TASK INSTRUCTIONS
Pull out every line below that contains the word "scene".
====================
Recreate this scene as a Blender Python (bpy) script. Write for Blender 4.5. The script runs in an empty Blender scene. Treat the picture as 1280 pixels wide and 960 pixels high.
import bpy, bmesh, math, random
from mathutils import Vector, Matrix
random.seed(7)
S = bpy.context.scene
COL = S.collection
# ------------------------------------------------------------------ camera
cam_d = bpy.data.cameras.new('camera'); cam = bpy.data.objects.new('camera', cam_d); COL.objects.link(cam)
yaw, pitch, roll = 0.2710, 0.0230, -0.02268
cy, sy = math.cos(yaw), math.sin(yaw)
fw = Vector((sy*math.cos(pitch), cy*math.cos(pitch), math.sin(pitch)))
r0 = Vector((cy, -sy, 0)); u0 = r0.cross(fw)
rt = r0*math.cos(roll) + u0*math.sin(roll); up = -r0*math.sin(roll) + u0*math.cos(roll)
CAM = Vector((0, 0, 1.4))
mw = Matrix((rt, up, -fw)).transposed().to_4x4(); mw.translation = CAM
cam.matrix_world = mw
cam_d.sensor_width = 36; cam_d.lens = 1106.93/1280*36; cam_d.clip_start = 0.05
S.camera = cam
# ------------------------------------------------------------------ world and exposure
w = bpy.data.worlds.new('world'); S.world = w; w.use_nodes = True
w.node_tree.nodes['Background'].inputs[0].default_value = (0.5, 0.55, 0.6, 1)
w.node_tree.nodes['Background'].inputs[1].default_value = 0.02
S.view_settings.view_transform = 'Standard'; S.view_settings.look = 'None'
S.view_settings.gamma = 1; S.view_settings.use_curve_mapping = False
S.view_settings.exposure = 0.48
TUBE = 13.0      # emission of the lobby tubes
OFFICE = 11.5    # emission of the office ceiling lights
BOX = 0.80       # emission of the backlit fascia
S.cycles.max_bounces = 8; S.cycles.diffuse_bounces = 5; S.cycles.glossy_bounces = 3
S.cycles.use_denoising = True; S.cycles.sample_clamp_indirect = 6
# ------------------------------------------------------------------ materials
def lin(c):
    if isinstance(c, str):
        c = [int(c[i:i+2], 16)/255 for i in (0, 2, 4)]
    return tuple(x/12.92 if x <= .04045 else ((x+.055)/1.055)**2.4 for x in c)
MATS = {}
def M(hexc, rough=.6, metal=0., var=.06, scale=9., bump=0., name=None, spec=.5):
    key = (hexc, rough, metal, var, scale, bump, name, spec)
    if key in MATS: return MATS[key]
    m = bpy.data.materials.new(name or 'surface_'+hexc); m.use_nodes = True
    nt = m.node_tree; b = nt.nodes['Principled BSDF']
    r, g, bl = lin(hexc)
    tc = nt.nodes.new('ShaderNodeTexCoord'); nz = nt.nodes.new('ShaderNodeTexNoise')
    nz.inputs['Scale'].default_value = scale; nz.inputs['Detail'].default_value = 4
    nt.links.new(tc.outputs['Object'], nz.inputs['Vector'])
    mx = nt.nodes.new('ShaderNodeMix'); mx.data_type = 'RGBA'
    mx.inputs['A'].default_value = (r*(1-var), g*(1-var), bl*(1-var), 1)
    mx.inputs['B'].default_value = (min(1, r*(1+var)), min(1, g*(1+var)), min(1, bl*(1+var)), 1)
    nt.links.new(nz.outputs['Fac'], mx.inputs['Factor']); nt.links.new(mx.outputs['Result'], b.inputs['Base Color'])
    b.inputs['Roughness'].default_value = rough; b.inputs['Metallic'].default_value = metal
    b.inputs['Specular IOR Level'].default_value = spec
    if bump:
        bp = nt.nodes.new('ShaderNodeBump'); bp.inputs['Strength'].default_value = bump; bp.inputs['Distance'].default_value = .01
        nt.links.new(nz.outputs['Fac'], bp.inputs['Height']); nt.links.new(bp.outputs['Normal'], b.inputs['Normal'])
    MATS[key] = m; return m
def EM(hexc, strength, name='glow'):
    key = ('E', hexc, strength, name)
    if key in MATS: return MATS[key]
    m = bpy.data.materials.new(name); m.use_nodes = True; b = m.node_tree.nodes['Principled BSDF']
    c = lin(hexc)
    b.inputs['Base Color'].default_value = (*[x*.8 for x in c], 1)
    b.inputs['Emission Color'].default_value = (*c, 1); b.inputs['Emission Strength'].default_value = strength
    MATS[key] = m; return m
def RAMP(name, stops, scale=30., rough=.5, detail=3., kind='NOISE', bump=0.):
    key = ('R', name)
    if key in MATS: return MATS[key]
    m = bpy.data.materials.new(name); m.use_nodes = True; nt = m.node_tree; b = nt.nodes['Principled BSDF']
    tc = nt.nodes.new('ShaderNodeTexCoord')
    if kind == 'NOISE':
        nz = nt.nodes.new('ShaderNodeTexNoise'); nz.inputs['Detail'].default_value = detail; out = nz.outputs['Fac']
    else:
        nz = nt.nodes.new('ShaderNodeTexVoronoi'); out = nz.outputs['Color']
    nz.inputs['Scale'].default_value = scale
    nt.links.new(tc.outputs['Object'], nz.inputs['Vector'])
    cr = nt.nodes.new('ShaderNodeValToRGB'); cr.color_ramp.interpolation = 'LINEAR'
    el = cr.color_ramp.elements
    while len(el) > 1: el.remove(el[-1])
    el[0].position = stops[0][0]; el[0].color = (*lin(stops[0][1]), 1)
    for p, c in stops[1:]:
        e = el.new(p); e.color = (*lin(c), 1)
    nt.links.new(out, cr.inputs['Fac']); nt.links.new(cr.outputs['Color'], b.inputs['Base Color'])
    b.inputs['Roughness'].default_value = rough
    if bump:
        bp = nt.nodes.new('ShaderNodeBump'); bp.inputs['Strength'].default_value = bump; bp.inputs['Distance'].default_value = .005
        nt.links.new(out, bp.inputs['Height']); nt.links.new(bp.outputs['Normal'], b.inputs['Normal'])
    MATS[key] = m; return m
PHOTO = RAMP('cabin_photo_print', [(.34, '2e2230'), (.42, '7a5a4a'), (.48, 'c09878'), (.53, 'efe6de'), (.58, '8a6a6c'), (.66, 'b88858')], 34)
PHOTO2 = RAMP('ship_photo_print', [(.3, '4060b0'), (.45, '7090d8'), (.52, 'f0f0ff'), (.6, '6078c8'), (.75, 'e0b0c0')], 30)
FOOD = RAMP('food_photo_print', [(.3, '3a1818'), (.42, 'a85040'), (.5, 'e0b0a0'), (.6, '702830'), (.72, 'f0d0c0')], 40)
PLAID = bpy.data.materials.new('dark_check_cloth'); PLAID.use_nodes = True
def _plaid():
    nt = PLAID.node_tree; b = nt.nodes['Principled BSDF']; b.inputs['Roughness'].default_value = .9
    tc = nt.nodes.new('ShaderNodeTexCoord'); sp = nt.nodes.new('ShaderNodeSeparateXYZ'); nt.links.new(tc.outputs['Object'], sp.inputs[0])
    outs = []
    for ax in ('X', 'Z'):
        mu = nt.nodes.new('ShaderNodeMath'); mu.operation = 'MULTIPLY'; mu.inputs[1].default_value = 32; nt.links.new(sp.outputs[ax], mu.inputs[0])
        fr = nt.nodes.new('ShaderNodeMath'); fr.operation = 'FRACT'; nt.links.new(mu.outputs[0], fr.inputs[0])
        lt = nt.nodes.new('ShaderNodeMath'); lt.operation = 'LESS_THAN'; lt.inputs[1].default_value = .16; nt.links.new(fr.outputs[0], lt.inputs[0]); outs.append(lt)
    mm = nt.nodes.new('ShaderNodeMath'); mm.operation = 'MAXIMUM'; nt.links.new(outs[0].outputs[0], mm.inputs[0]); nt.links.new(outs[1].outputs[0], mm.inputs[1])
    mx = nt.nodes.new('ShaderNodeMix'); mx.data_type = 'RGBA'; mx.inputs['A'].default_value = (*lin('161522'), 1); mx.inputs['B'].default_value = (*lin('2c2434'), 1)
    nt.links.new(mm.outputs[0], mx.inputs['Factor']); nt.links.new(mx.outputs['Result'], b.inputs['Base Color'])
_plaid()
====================
OUTPUT BELOW
Recreate this scene as a Blender Python (bpy) script. Write for Blender 4.5. The script runs in an empty Blender scene. Treat the picture as 1280 pixels wide and 960 pixels high.
S = bpy.context.scene